Pelini and Nebraska Offensive Coordinator Tim Beck aren’t the only ones encouraging Armstrong through disappointment. Running back Imani Cross sent Armstrong a text with this message: “It doesn’t matter if you’re a quarterback who throws 100 touchdowns and zero interceptions or one who throws zero touchdowns and 100 interceptions. We’re still going to trust you, and we’re still going to have your back.”

Cross’s Text Shows Teammates’ Unconditional Support

The text from Cross really hit home. “That touched me a lot and told me that no matter what the outcomes of our games are, I know my teammates trust me and have my back,” Armstrong said. “No matter what goes on, they’re going to be there for me. It helps me move on and helps me focus on next week.”

Asked Sunday if Armstrong was “a little down”, Pelini minced no words. “Yeah, I would say so,” he said. “But let me tell you, he’s a competitor. He’s down because he’s a competitor. He wasn’t feeling sorry for himself or anything else. I think he responded the right way. He’s going to respond the right way. He’s a tough guy. He’s a leader. He’s a competitor. And he’s hard on himself. That’s the thing I worry about Tommy probably the most is that he is very hard on himself. And maybe sometimes too hard. It’s one of those things where you just want to make sure he grows and continues to grow. He’s got to be able to move past something and not let it affect him moving forward. I think you’ll see him respond the right way this week.”

Pelini wasn’t just showing the power of positive thinking. He knows how fragile a young player can be. “It depends on the guy … we approach it the right way with him and he knows we have confidence in him,” he said. “I think he fully understands that and like I said, the future is going to be bright with Tommy. I think he’s going to be a heckuva football player. And he’s doing some really good things. He’s got to keep working on the little things and continue to develop. At the end of the day, he’s a freshman. He’s started, what, five, six games, whatever it is. Obviously he’s a work in progress.”
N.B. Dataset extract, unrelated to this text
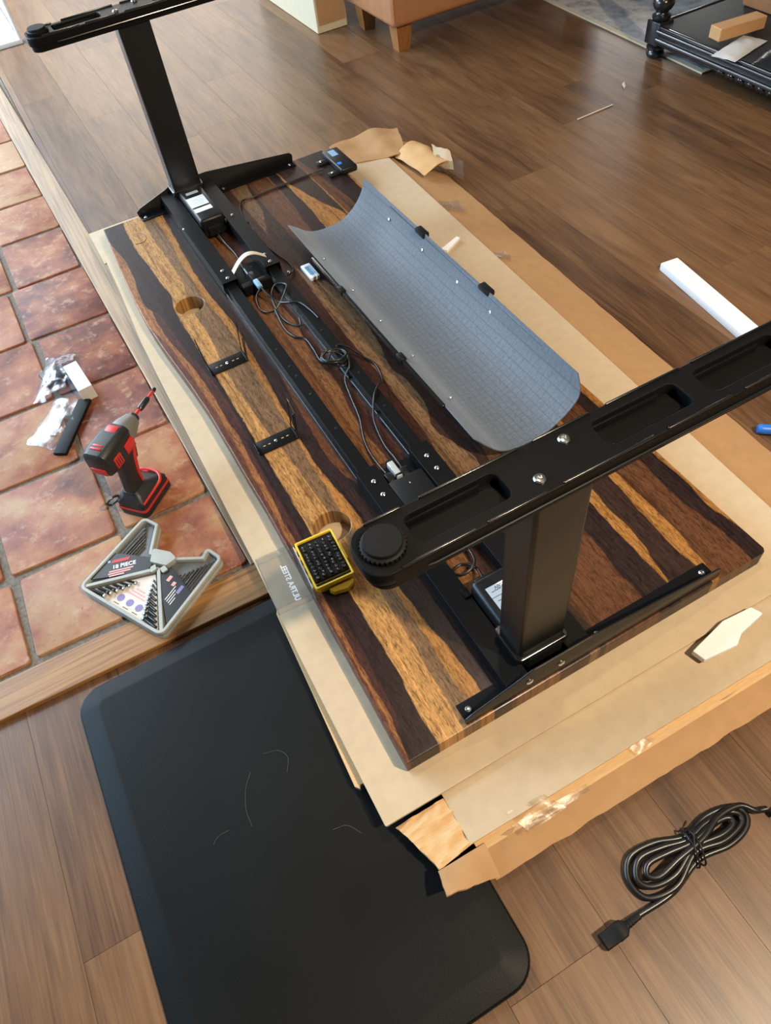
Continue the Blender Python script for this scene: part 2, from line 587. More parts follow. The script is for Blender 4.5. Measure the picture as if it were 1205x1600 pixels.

Armstrong: Being Hard on Himself Part of Being a Leader

One reporter asked Armstrong if he was too hard on himself. “I can be too hard on myself sometimes,” he said, “but that’s part of being a leader. It’s something I need to fix.” Even leaders need affirmation, and Saturday night Armstrong talked to his roommates and his parents, who called from Texas to check up on him. “Sometimes it’s just good to talk through things with them because they’ve been there with me through tough times and they’ve been through good times with me.”
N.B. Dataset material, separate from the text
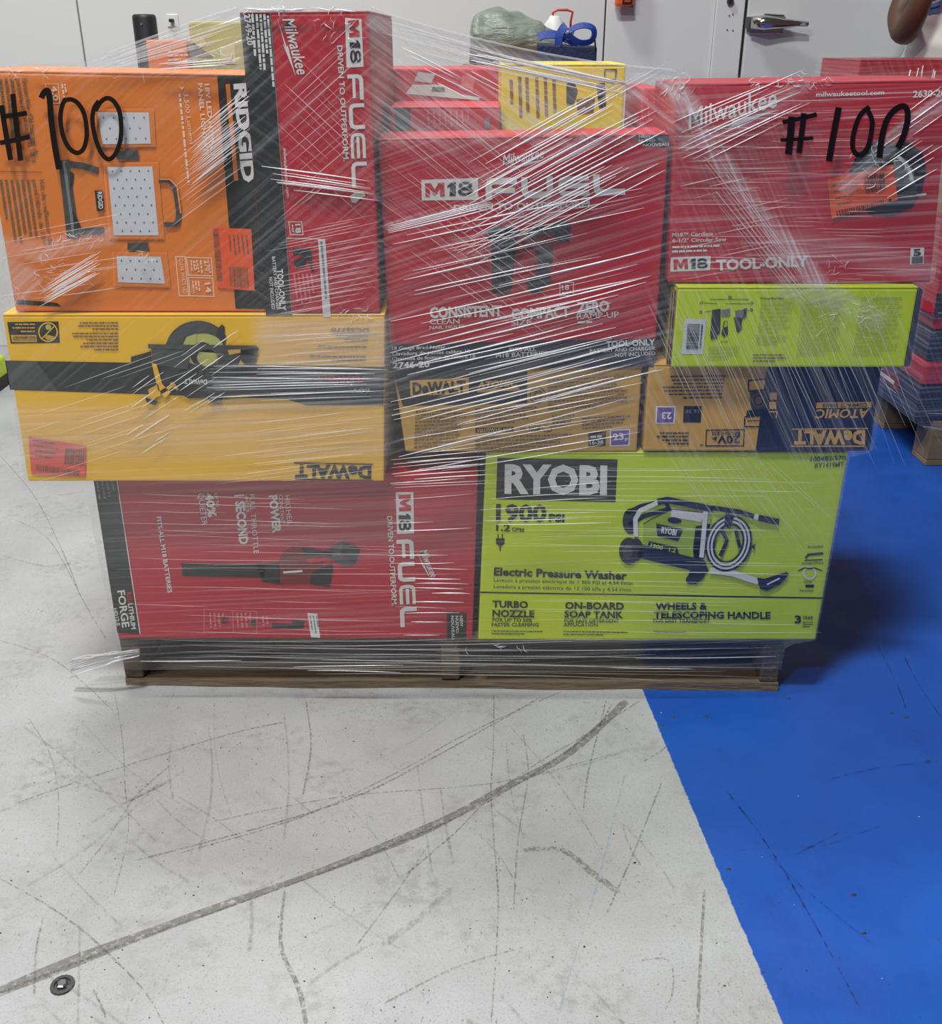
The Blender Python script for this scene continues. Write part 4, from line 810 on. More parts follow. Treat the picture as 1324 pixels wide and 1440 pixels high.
ANG = (3.0, 17.0, -35.0, -61.0, 38.0)          # directions in which the wrap is pulled
def film_material(name, base=.02, gloss=.06):
    """clear wrap: transparent, a little milky where layers bunch up in streaks, with a glossy rippled skin; wrap_a / wrap_b say how much is pulled which way"""
    m = bpy.data.materials.new(name); m.use_nodes = True; nt = m.node_tree; nt.nodes.clear(); L = nt.links.new; N = nt.nodes.new
    out = N('ShaderNodeOutputMaterial'); g = N('ShaderNodeNewGeometry'); wts = []
    for at in ('wrap_a', 'wrap_b'):
        an = N('ShaderNodeAttribute'); an.attribute_name = at; sx = N('ShaderNodeSeparateXYZ'); L(an.outputs['Vector'], sx.inputs[0]); wts += list(sx.outputs)
    def mth(op, a, b, cl=False):
        r = N('ShaderNodeMath'); r.operation = op; r.use_clamp = cl
        for i, v in enumerate((a, b)):
            if isinstance(v, (int, float)): r.inputs[i].default_value = v
            else: L(v, r.inputs[i])
        return r.outputs[0]
    tot = hgt = None
    for k, ang in enumerate(ANG):
        mp = N('ShaderNodeMapping'); mp.inputs['Rotation'].default_value = (0, R(ang), 0); L(g.outputs['Position'], mp.inputs[0])
        m2 = N('ShaderNodeMapping'); m2.inputs['Scale'].default_value = (1.7, 0, 190 if k == 0 else 150); m2.inputs['Location'].default_value = (k * 3.7, k, k * 1.3); L(mp.outputs[0], m2.inputs[0])
        n = N('ShaderNodeTexNoise'); n.noise_dimensions = '3D'; n.inputs['Scale'].default_value = 1; n.inputs['Detail'].default_value = 1.5; n.inputs['Roughness'].default_value = .6; L(m2.outputs[0], n.inputs['Vector'])
        r = N('ShaderNodeMapRange'); r.inputs[1].default_value = .42; r.inputs[2].default_value = .74; L(n.outputs[0], r.inputs[0])
        v = mth('MULTIPLY', wts[k], mth('POWER', r.outputs[0], 1.6)); hh = mth('MULTIPLY', wts[k], n.outputs[0])
        tot = v if tot is None else mth('ADD', tot, v); hgt = hh if hgt is None else mth('ADD', hgt, hh)
    alpha = mth('MINIMUM', mth('ADD', mth('ADD', tot, base), wts[5]), .7)
    bp = N('ShaderNodeBump'); bp.inputs['Strength'].default_value = .8; bp.inputs['Distance'].default_value = .008; L(hgt, bp.inputs['Height'])
    tr = N('ShaderNodeBsdfTransparent'); df = N('ShaderNodeBsdfDiffuse'); df.inputs[0].default_value = (.8, .8, .82, 1)
    g1 = N('ShaderNodeBsdfGlossy'); g1.inputs['Roughness'].default_value = .16; L(bp.outputs[0], g1.inputs['Normal'])
    def mix(f, a, b):
        x = N('ShaderNodeMixShader')
        if isinstance(f, float): x.inputs[0].default_value = f
        else: L(f, x.inputs[0])
        L(a, x.inputs[1]); L(b, x.inputs[2]); return x.outputs[0]
    L(mix(gloss, mix(alpha, tr.outputs[0], df.outputs[0]), g1.outputs[0]), out.inputs[0])
    MATS[name] = m
    return m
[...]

And here’s where one of Lou Holtz’s favorite observations rings true from the first paragraph. “Sometimes, it’s not about having a good game or bad game; it’s how you respond,” Armstrong said. “That’s what I did last week for Michigan State, and we thought it was going to be a close game. We have to fix what happened and try going from there. We just have to make sure it doesn’t happen again.”  

Both Joe Ganz and Taylor Martinez have told Armstrong how bad stuff happens. “You’re going to have a bad game, but at the same time, you have to respond the right way,” Tommy said. “Mistakes killed us. Most of those start with me, and I have to fix that. Most people say that it’s part of being a freshman, but no matter what year you are in the game, you have to protect the ball.”

Tommy’s Next Challenge: Huge Crowd at Penn State

Armstrong insists he’s ready for another giant crowd of 100,000-plus fans that come with the challenge at Penn State. “Michigan was loud, but at the same time, I know how to key into the game and stay focused on what I’m doing,” Armstrong said. “I need to communicate with my offensive line and my receivers … I feel like it’s going to be a great game, and I think we’re going to do well.”

The Huskers lost momentum Saturday, but they remain motivated. “We want to finish strong,” Armstrong said. “Last week is last week. We have two more (regular-season) games and then a bowl game against whoever they put up against us. We’re going to prepare the right way for them.”